The main object I had in view in describing this hunt here was to show the great accuracy which the Indian hunter will at a glance, from the appearance of a track, approximate to the time when the game passed. I endeavored to learn from the Indian the secret of this wonderful faculty; he could not, however, enlighten me, saying that it was in his head, but he could not explain it; I am therefore convinced that a knowledge of this art can only be attained by long-continued practical application and experience.

From our camp to the point where we struck the fresh elk track was some eight or ten miles in a direct line, over a densely timbered, flat country, without a single hill, stream, or other landmark to break the monotony of the surface. I noticed, in passing over it in the morning, that the Indian would occasionally kick up some dry leaves with his feet, and, in returning, I observed that we passed near some of these places; but my astonishment was very great when he stopped suddenly and requested me to fire off my rifle, which I did, and immediately our companions in the camp called out to us but a short distance off. Although I considered myself a tolerably good woodsman, yet I had not the slightest conception we were then any where near our camp that we had left in the morning. There was so much sameness in the appearance of this section that one of our young Indians got lost on the same day, and did not find his way back until he went to the lake and followed out our trail.
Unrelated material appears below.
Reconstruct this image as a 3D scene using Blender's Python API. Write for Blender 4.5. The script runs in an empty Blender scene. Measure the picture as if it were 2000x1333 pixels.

This tale originally appeared in Colonel R.B. Marcy's Thirty Years of Army Life on the Border, published in 1866. Marcy wrote with remarkable prescience in this book's foreword:

"If any excuse were needed for the publication of sketches somewhat desultory and disconnected as these will prove, I am persuaded that excuse may be found in the simple fact that all these subjects of my description -- men, conditions of life, races of aboriginal inhabitants, and adventurous hunters and pioneers -- are passing away. A few years more, and the prairie will be transformed into farms, the mountain ravines will be the abodes of busy manufacturers, the aboriginal races will have utterly disappeared, and the gigantic power of American civilization will have taken possession of the land from the great river of the West to the very shores of the Pacific. The wild animals that abound on the great plains today will soon be as unknown as the Indian hunters who have for centuries pursued them. The world is fast filling up. I trust I am not in error when I venture to place some value, however small, on every thing which goes to form the truthful history of a condition of men incident to the advance of civilization over the continent -- a condition which forms peculiar types of character, produces remarkable developments of human nature -- a condition, also, which can hardly again exist on this or any continent, and which has therefore especial value in the sum of human history."